NEW YORK, Jul 24 2001 (IPS) - Until the recent US economic downturn, pundits on both the left and right had claimed that job growth had picked up during the past decade. In a new book, one left-leaning journalist finds out the reality behind the service-sector boom by actually trying to work in it.

In ‘Nickel and Dimed: On (Not) Getting By in America’, published by Metropolitan Books, Barbara Ehrenreich takes on the myth of the Clinton-era “McJob” economy by working, for a month at a time, as a waitress, a cleaning woman, and a sales clerk at the Wal-Mart store chain. In an alternately hilarious and sobering book, she finds life on the other side of the class divide to be as challenging as ever.

Part of the humour of the book comes from Ehrenreich’s bitter awareness that, in the service sector, she has to spend a lot of time tending to the annoying needs of upper-class people like herself.

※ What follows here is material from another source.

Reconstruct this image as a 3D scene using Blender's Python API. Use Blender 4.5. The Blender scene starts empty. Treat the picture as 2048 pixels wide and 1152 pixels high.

While working as a maid in Maine, she finds to her surprise that the owners of the houses she cleans sometimes will spy on their cleaning women, keeping video cameras or tape recorders in the house to catch them cursing or stealing. Ehrenreich also starts to resent some homeowners for the decorative pots or unread books they have that must be individually cleaned, as well as for the unsightly hairs they seem to shed everywhere.

Similarly, as a waitress at a fast-food restaurant in Florida, she grows impatient with families who take a long time to make complex orders, while she notes acerbically that customers at the Wal-Mart she works for in Minnesota get pleasure from leaving shirts on display in the sort of heap they would not tolerate in their homes.

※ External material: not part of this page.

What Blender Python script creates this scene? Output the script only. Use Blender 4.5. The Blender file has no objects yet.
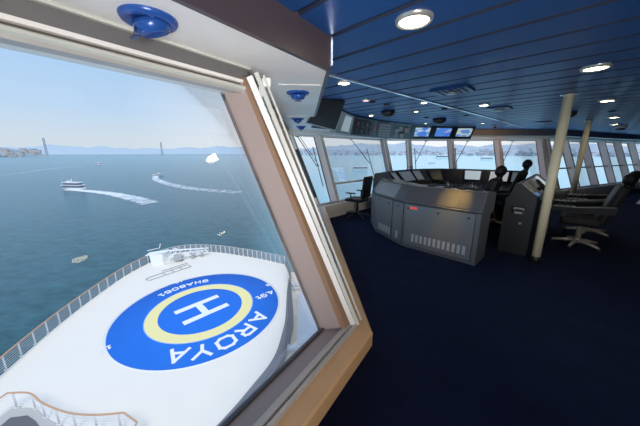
import bpy, bmesh, math, random
from mathutils import Vector, Matrix, noise
random.seed(7)
SC = bpy.context.scene
COL = SC.collection
PI = math.pi

# ------------------------------------------------------------------ camera
H = 1.62
FPX = 258.0
TH = math.atan(61 / FPX)
cd = bpy.data.cameras.new('camera'); cam = bpy.data.objects.new('camera', cd); COL.objects.link(cam)
cd.sensor_width = 36; cd.lens = 36 * FPX / 640; cd.clip_start = .02; cd.clip_end = 30000
cam.location = (0, 0, H); cam.rotation_euler = (PI / 2 - TH, 0, 0)
SC.camera = cam

# ship axes: F = fore, S = starboard
AX = math.radians(46)
Fv = Vector((-math.sin(AX), math.cos(AX), 0)); Sv = Vector((math.cos(AX), math.sin(AX), 0))
def W(s, f, z=0.0): return Sv * s + Fv * f + Vector((0, 0, z))

# ------------------------------------------------------------------ materials
def N(nt, t, **kw):
    n = nt.nodes.new(t)
    for k, v in kw.items(): setattr(n, k, v)
    return n
MATS = {}
def mat(name, col, rough=.5, metal=0., spec=.5, emit=None, es=0., var=0., vscale=8., bump=0., bscale=60., coat=0.):
    if name in MATS: return MATS[name]
    m = bpy.data.materials.new(name); m.use_nodes = True; nt = m.node_tree
    b = nt.nodes['Principled BSDF']
    b.inputs['Base Color'].default_value = (*col, 1); b.inputs['Roughness'].default_value = rough
    b.inputs['Metallic'].default_value = metal; b.inputs['Specular IOR Level'].default_value = spec
    b.inputs['Coat Weight'].default_value = coat
    if emit: b.inputs['Emission Color'].default_value = (*emit, 1); b.inputs['Emission Strength'].default_value = es
    tc = N(nt, 'ShaderNodeTexCoord')
    v = var if var else .06
    nz = N(nt, 'ShaderNodeTexNoise'); nz.inputs['Scale'].default_value = vscale; nz.inputs['Detail'].default_value = 4
    nt.links.new(tc.outputs['Object'], nz.inputs['Vector'])
    mr = N(nt, 'ShaderNodeMapRange'); mr.inputs[3].default_value = 1 - v; mr.inputs[4].default_value = 1 + v
    nt.links.new(nz.outputs['Fac'], mr.inputs[0])
    mx = N(nt, 'ShaderNodeMix', data_type='RGBA', blend_type='MULTIPLY'); mx.inputs[0].default_value = 1
    mx.inputs[6].default_value = (*col, 1)
    nt.links.new(mr.outputs[0], mx.inputs[7]); nt.links.new(mx.outputs[2], b.inputs['Base Color'])
    if bump:
        n2 = N(nt, 'ShaderNodeTexNoise'); n2.inputs['Scale'].default_value = bscale; n2.inputs['Detail'].default_value = 3
        nt.links.new(tc.outputs['Object'], n2.inputs['Vector'])
        bp = N(nt, 'ShaderNodeBump'); bp.inputs['Strength'].default_value = bump; bp.inputs['Distance'].default_value = .02
        nt.links.new(n2.outputs['Fac'], bp.inputs['Height']); nt.links.new(bp.outputs[0], b.inputs['Normal'])
    MATS[name] = m
    return m
def glass_mat(name, tint=(.97, .985, .99), f=.6):
    m = bpy.data.materials.new(name); m.use_nodes = True; nt = m.node_tree; nt.nodes.clear()
    o = N(nt, 'ShaderNodeOutputMaterial'); t = N(nt, 'ShaderNodeBsdfTransparent'); t.inputs[0].default_value = (*tint, 1)
    g = N(nt, 'ShaderNodeBsdfGlossy'); g.inputs['Roughness'].default_value = .01
    fr = N(nt, 'ShaderNodeFresnel'); fr.inputs[0].default_value = 1.45
    mm = N(nt, 'ShaderNodeMath', operation='MULTIPLY'); mm.inputs[1].default_value = f
    mx = N(nt, 'ShaderNodeMixShader')
    nt.links.new(fr.outputs[0], mm.inputs[0]); nt.links.new(mm.outputs[0], mx.inputs[0])
    nt.links.new(t.outputs[0], mx.inputs[1]); nt.links.new(g.outputs[0], mx.inputs[2]); nt.links.new(mx.outputs[0], o.inputs[0])
    MATS[name] = m; return m

GLASS = glass_mat('clear_window_glass', f=.42)
M_WHITE = mat('white_paint', (.86, .83, .81), .5)
M_SOFFIT = mat('soffit_white', (.9, .87, .86), .45)
M_FASCIA = mat('dark_fascia', (.05, .036, .042), .4)
M_FASCIA2 = mat('grey_fascia', (.16, .17, .2), .4)
M_WOOD = mat('light_maple', (.68, .38, .18), .35, var=.12, vscale=6)
M_CREAM = mat('cream_board', (.86, .77, .66), .4)
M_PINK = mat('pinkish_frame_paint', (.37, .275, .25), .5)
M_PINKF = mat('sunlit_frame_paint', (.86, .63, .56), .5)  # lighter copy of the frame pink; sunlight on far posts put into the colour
M_BROWN = mat('brown_edge', (.27, .15, .085), .45)
M_GASK = mat('black_gasket', (.035, .035, .04), .5)
M_SLOT = mat('dark_slot', (.07, .055, .045), .6)
M_ALU = mat('grey_aluminium', (.48, .46, .44), .4, .3)
M_RAILW = mat('pale_blind_rail', (.56, .57, .52), .35)
M_PELM = mat('charcoal_pelmet', (.115, .113, .115), .5)
M_BLUE = mat('blue_ceiling_metal', (.012, .085, .34), .46, .35, var=.03, coat=.05)
M_GROOVE = mat('ceiling_groove', (.004, .01, .035), .6)
M_TRIMC = mat('ceiling_trim_light', (.85, .9, .95), .22, .85)
M_CARPET = mat('navy_carpet', (.012, .019, .052), .95, spec=.1, var=.35, vscale=3.5, bump=.5, bscale=220)
M_BALL = mat('blue_diffuser', (.015, .07, .34), .25, .2)
M_POLE = mat('beige_pole', (.82, .70, .46), .4)
M_BLACK = mat('black_plastic', (.012, .012, .014), .45)
M_LEATH = mat('black_leather', (.006, .006, .007), .55, spec=.25, bump=.15, bscale=80)
M_CAB = mat('grey_cabinet', (.14, .15, .165), .42, .3)
M_CABD = mat('grey_cabinet_door', (.19, .203, .22), .4, .3)
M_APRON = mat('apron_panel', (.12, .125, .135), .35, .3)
M_DARKC = mat('dark_console', (.016, .0165, .018), .4)
M_TOPC = mat('console_top_light', (.34, .36, .38), .4, .2)
M_VENT = mat('vent_light', (.42, .44, .46), .5)
M_CHROME = mat('brushed_chrome', (.6, .58, .54), .28, .9)
M_BASE = mat('chair_base_cream', (.45, .40, .32), .35, .2)
M_RED = mat('red_plate', (.85, .05, .05), .4, emit=(1, .1, .08), es=.35)
M_LAMP = mat('downlight_glow', (1, .95, .85), .5, emit=(1, .86, .52), es=24)
M_LAMPR = mat('reddish_downlight_glow', (1, .6, .55), .5, emit=(1, .62, .55), es=2.5)
M_RING = mat('downlight_ring', (.55, .55, .53), .3, .6)
M_DECK = mat('white_deck', (.92, .85, .735), .6, var=.025, vscale=.7)
M_DBLUE = mat('helipad_blue', (.015, .15, .72), .8, spec=.15, var=.08, vscale=.8)
M_DYEL = mat('helipad_yellow', (.95, .83, .36), .8, spec=.1)
M_DWHT = mat('helipad_white', (.93, .93, .93), .6)
M_NET = mat('grey_edge_band', (.17, .175, .185), .7, var=.2, vscale=5)
M_RAILG = mat('railing_grey', (.42, .43, .44), .5)
M_POSTW = mat('pale_railing_post', (.74, .74, .74), .5)
M_RWOOD = mat('teak_handrail', (.62, .33, .17), .5)
M_BALC = mat('dark_balcony_floor', (.11, .11, .12), .8, var=.15)
M_LOW = mat('pale_lower_deck', (.62, .70, .80), .6)  # white paint in shade, its sky-blue tint put into the colour
M_HULL = mat('boat_white', (.9, .9, .9), .5)
M_BDARK = mat('boat_windows', (.12, .15, .2), .3)
M_FOAM_N = None

# ------------------------------------------------------------------ mesh builder
class MB:
    def __init__(s): s.bm = bmesh.new(); s.mi = 0
    def _f(s, vs, smooth=False):
        try:
            f = s.bm.faces.new(vs); f.material_index = s.mi; f.smooth = smooth; return f
        except ValueError: return None
    def box(s, c, size, rot=None, bev=0.):
        m = Matrix.Translation(Vector(c))
        if rot is not None: m = m @ (rot.to_4x4() if isinstance(rot, Matrix) else Matrix.Rotation(rot, 4, 'Z'))
        m = m @ Matrix.Diagonal((*size, 1))
        r = bmesh.ops.create_cube(s.bm, size=1, matrix=m)
        es = {e for v in r['verts'] for e in v.link_edges}
        for f in {f for v in r['verts'] for f in v.link_faces}: f.material_index = s.mi
        if bev: bmesh.ops.bevel(s.bm, geom=list(es), offset=bev, segments=2, affect='EDGES', profile=.6, material=-1)
        return s
    def loft(s, A, B, caps=True, smooth=False):
        a = [s.bm.verts.new(Vector(p)) for p in A]; b = [s.bm.verts.new(Vector(p)) for p in B]
        n = len(a)
        for i in range(n): s._f((a[i], a[(i + 1) % n], b[(i + 1) % n], b[i]), smooth)
        if caps: s._f(a[::-1]); s._f(b)
        return s
    def prism(s, poly, vec): return s.loft(poly, [Vector(p) + Vector(vec) for p in poly])
    def poly(s, pts): s._f([s.bm.verts.new(Vector(p)) for p in pts]); return s
    def strip(s, A, B, closed=False):
        a = [s.bm.verts.new(Vector(p)) for p in A]; b = [s.bm.verts.new(Vector(p)) for p in B]
        n = len(a)
        for i in range(n if closed else n - 1): s._f((a[i], a[(i + 1) % n], b[(i + 1) % n], b[i]))
        return s
    def tube(s, path, r, seg=8, caps=True):
        P = [Vector(p) for p in path]; n = len(P)
        rs = r if isinstance(r, (list, tuple)) else [r] * n
        rings = []; up = None
        for i, p in enumerate(P):
            t = ((P[min(i + 1, n - 1)] - P[i]).normalized() + (P[i] - P[max(i - 1, 0)]).normalized()).normalized()
            if up is None: up = Vector((0, 0, 1)) if abs(t.z) < .9 else Vector((1, 0, 0))
            u = t.cross(up).normalized(); v = u.cross(t).normalized(); up = v
            rings.append([s.bm.verts.new(p + (u * math.cos(2 * PI * k / seg) + v * math.sin(2 * PI * k / seg)) * rs[i]) for k in range(seg)])
        for a, b in zip(rings, rings[1:]):
            for k in range(seg): s._f((a[k], a[(k + 1) % seg], b[(k + 1) % seg], b[k]), True)
        if caps: s._f(rings[0][::-1]); s._f(rings[-1])
        return s
    def lathe(s, prof, o=(0, 0, 0), seg=24, mtx=None):
        o = Vector(o); rings = []
        for r, z in prof:
            ring = []
            for k in range(seg):
                p = Vector((r * math.cos(2 * PI * k / seg), r * math.sin(2 * PI * k / seg), z))
                if mtx: p = mtx @ p
                ring.append(s.bm.verts.new(p + o))
            rings.append(ring)
        for a, b in zip(rings, rings[1:]):
            for k in range(seg): s._f((a[k], a[(k + 1) % seg], b[(k + 1) % seg], b[k]), True)
        s._f(rings[0][::-1]); s._f(rings[-1])
        return s
    def ball(s, c, r, seg=16, rot=None):
        m = Matrix.Translation(Vector(c))
        if rot is not None: m = m @ rot.to_4x4()
        m = m @ Matrix.Diagonal((*(r if hasattr(r, '__len__') else (r, r, r)), 1))
        rr = bmesh.ops.create_uvsphere(s.bm, u_segments=seg, v_segments=seg // 2 + 2, radius=1, matrix=m)
        for f in {f for v in rr['verts'] for f in v.link_faces}: f.smooth = True; f.material_index = s.mi
        return s
    def build(s, name, m, parent=None, loc=None):
        bmesh.ops.remove_doubles(s.bm, verts=s.bm.verts, dist=1e-6)
        bmesh.ops.recalc_face_normals(s.bm, faces=s.bm.faces)
        me = bpy.data.meshes.new(name); s.bm.to_mesh(me); s.bm.free()
        for x in (m if isinstance(m, (list, tuple)) else [m]): me.materials.append(x)
        o = bpy.data.objects.new(name, me); COL.objects.link(o)
        if parent: o.parent = parent
        if loc is not None: o.location = loc
        return o
def bar(mb, p, q, w, h, up=(0, 0, 1)):
    p, q = Vector(p), Vector(q); d = (q - p).normalized(); u = Vector(up)
    x = d.cross(u).normalized(); y = x.cross(d).normalized()
    A = [p + x * a * w / 2 + y * b * h / 2 for a, b in ((-1, -1), (1, -1), (1, 1), (-1, 1))]
    return mb.loft(A, [a + (q - p) for a in A])
def tag(o, label=None, cat=None, group=None, kind=None):
    if label: o['label'] = label
    if cat: o['category'] = cat
    if group: o['group'] = group
    if kind: o['kind'] = kind
    return o
def thing(name, label, cat, loc=(0, 0, 0), rz=0., group=None):
    o = bpy.data.objects.new(name, None); COL.objects.link(o); o.empty_display_size = .1
    o.location = loc; o.rotation_euler = (0, 0, rz)
    return tag(o, label, cat, group)
def struct(o): o['kind'] = 'structure'; return o
def copy_tree(o, parent=None):
    c = o.copy(); COL.objects.link(c)
    if parent: c.parent = parent
    for ch in list(o.children): copy_tree(ch, c)
    return c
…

Throughout these experiences, Ehrenreich notices how invisible she is as a service-sector worker – that is, unless her customers notice her failings. Between the low wages, the daily struggle to make ends meet – which often require her, like her new colleagues, to find a second job – and the grinding isolation of being seen only by her ability to serve, she comes to see the underside of the so-called economic boom.

Ehrenreich tries to hew to strict rules while doing her jobs – starting with only a small amount of cash, and finding her own apartments – but realises that, when the pressure of work leads to aches and pains, or when it is difficult to find affordable rent, the effort to make ends meet for just one month can be tough.

Yet through it all, she keeps her wit intact. At one point in Minnesota, she notices the increasing size of white Americans, who have “huge bulges in completely exotic locations, like the backs of the neck and the knees,” and realises that the expanded sizes of fast food they eat has resulted in “biggie-sized” people.

At other times, she is aware of an undercurrent of resistance among the mostly female workforce she has joined, from workers who know how to put abusive supervisors in their place to those who watch TV coverage of strikes and bounce up to yell, “Damn right!”

More often, however, beneath the humour is an undercurrent of anger about the plight of some of the women, who barely eat but talk dreamily of the meals they might have; or who wear themselves out with the rigours of their jobs; or who spend their nights in cars, or on the street.

There is considerable anger, too, directed at employers who force workers to take demeaning drug tests, which Ehrenreich argues persuasively is done simply to assert control over workers’ privacy rather than for any concerns about workplace efficiency.

Ultimately, as she reviews her life in the service sector, Ehrenreich comes to a basic point that many US economists have missed: “Something is wrong, very wrong, when a single person in good health, a person who in addition possesses a working car, can barely support herself by the sweat of her brow.” The moral? “You don’t need a degree in economics to see that wages are too low and rents too high.”

Of course, other economists have warned perceptively against the illusions of the 1990s US economy, even before the “boom” started to sour. But Ehrenreich brings back the human element by focusing on the lives of the people who were allegedly benefiting from the economic good times – and in so doing, creates a study of US labour that is both modern and, in its jaundiced look at class, timeless.